Saturday, January 22, 2011

Madame Lanvin’s Mid-East Connections

Madame Lanvin on holiday in Egypt, 1920’s.

At Maison Lanvin’s headquarters on the Rue du Faubourg Saint-Honoré, there exists an archive boasting priceless examples of Ottoman textiles, vests from Morocco embroidered with heavy gold thread, and beautifully embellished Egyptian caftans. Most of these items were acquired by Madame Lanvin during her trips to North Africa and the Middle East, and served as inspirations for many of her embellishments and designs. Yet unlike her contemporary Paul Poiret, Lanvin avoided making literal interpretations of Oriental costume. Instead she referenced her archive of ethnographic material to add a hint of exoticism to her modern pieces.
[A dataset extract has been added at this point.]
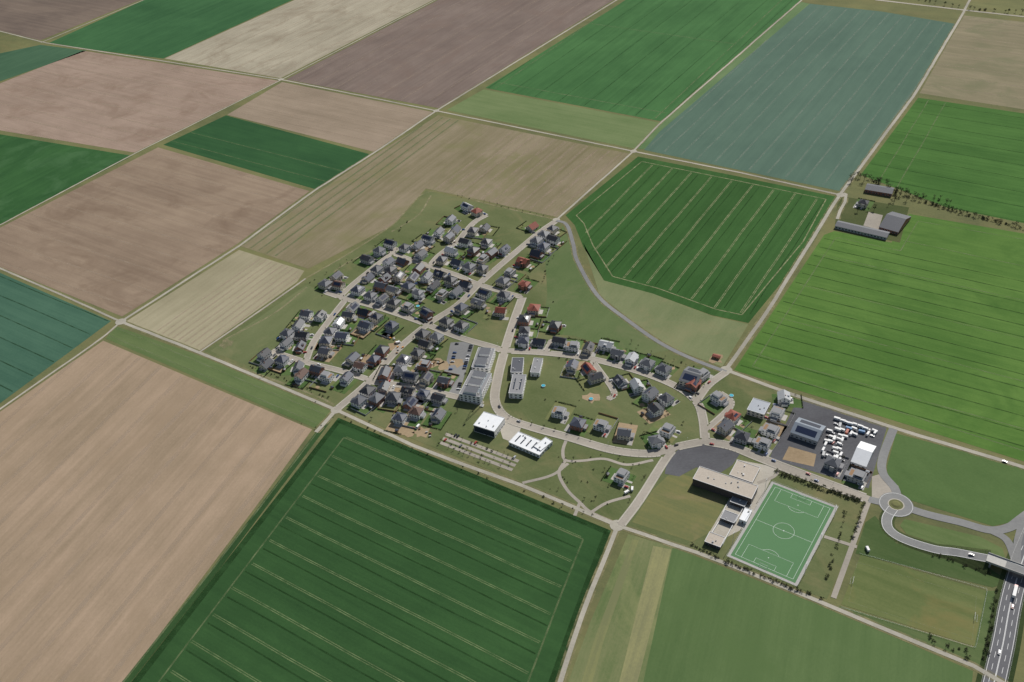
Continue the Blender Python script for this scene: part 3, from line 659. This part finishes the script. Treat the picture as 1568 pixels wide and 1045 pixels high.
# ------------------------------------------------------------------ football pitch
turf=field("artificial_turf",(78,126,78),(88,138,88),0,streak=.1,contrast=.9,fine=.2); turfb=plain("pitch_border_paving",(0.34,0.33,0.31))
C=GP([(1183,743),(1279,776),(1219,890),(1117,854)])
ctr=sum(C,Vector((0,0)))/4; uy=((C[3]-C[0])+(C[2]-C[1])); ly=uy.length/2; uy.normalize(); ux=Vector((-uy.y,uy.x))
if ux.dot(C[1]-C[0])<0: ux=-ux
lx=((C[1]-C[0]).dot(ux)+(C[2]-C[3]).dot(ux))/2
def pitch(ctr,ux,uy,lx,ly,name,mt,z,lw,pm,marg=3.0,surf=True):
    b=MB(); q=lambda x,y:ctr+ux*x+uy*y
    if surf:
        b.poly([q(-lx/2-2.5,-ly/2-2.5),q(lx/2+2.5,-ly/2-2.5),q(lx/2+2.5,ly/2+2.5),q(-lx/2-2.5,ly/2+2.5)],z,turfb); b.poly([q(-lx/2,-ly/2),q(lx/2,-ly/2),q(lx/2,ly/2),q(-lx/2,ly/2)],z+.03,mt)
    X,Y=lx/2-marg,ly/2-marg; z2=z+.06
    def ln(*p,c=0): strip(b,[q(*v) for v in p],lw,z2+.005*c,pm)
    ln((-X,-Y),(X,-Y)); ln((-X,Y),(X,Y)); ln((-X,-Y),(-X,Y),c=1); ln((X,-Y),(X,Y),c=1)
    if surf:
        ln((-X,0),(X,0)); n=36; ln(*[(9.15*math.cos(2*math.pi*k/n),9.15*math.sin(2*math.pi*k/n)) for k in range(n+1)],c=2); disc(b,q(0,0),.6,z2+.02,pm,10)
        for s in(-1,1):
            for hw_,dp_ in((20.1,16.5),(9.1,5.5)):
                ln((-hw_,s*Y),(-hw_,s*(Y-dp_)),(hw_,s*(Y-dp_)),(hw_,s*Y),c=3)
            disc(b,q(0,s*(Y-11)),.5,z2+.02,pm,8)
            ln(*[(9.15*math.sin(t),s*(Y-11-9.15*math.cos(t))) for t in [(-53+k*10.6)*math.pi/180 for k in range(11)]],c=2)
    b.obj(name)
    for s in(-1,1):
        g=MB()
        g.cyl((-3.66,0,0),(-3.66,0,2.44),.1,.1,paint); g.cyl((3.66,0,0),(3.66,0,2.44),.1,.1,paint); g.cyl((-3.66,0,2.44),(3.66,0,2.44),.1,.1,paint)
        for xx in(-3.66,3.66): g.cyl((xx,0,2.44),(xx,2,0),.05,.05,paint)
        g.cyl((-3.66,2,.05),(3.66,2,.05),.05,.05,paint)
        for k in range(9): xx=-3.66+k*.915; g.cyl((xx,0,2.44),(xx,2,0),.02,.02,paint,3)
        e=q(0,s*Y); dd_=uy*s; g.obj("football_goal",(e.x,e.y,z+.08),math.atan2(dd_.y,dd_.x)-math.pi/2)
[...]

Examples from Lanvin’s archive of antique ethnographic costumes and textiles, collected during Madame Lanvin’s trips to North Africa and the Middle East.

In the 1930’s and 40’s one of Madame Lanvin’s most prominent couture clients from the Middle East was Madame Henri Pharaon, (pictured above in 1937 wearing a couture evening ensemble by Lanvin). She was born Nawali Kassar, an heiress to a wealthy Palestinian family from Jaffa.

In 1922 she married Henri Pharaon, the Lebanese art collector, businessman and Politian. He played a crucial role in securing Lebanon's independence from France and served as its foreign minister; championing a peaceful coexistence between Christians and Muslims. He was also responsible for designing the Lebanese flag.

Considered the richest man in Lebanon during much of his lifetime, he amassed a stunning collection of art and antiquities from around the world; much of it housed at one of his mansions located on Beirut’s Green Line. Today the residence has been turned into a private museum by the famous jeweler Robert Mouawad, where he displays his collection of gems as well as Arab, Greek and Byzantine antiquities. One of their other palaces in Beirut, long considered a landmark of the city, was purchased and restored by the Saudi royal family.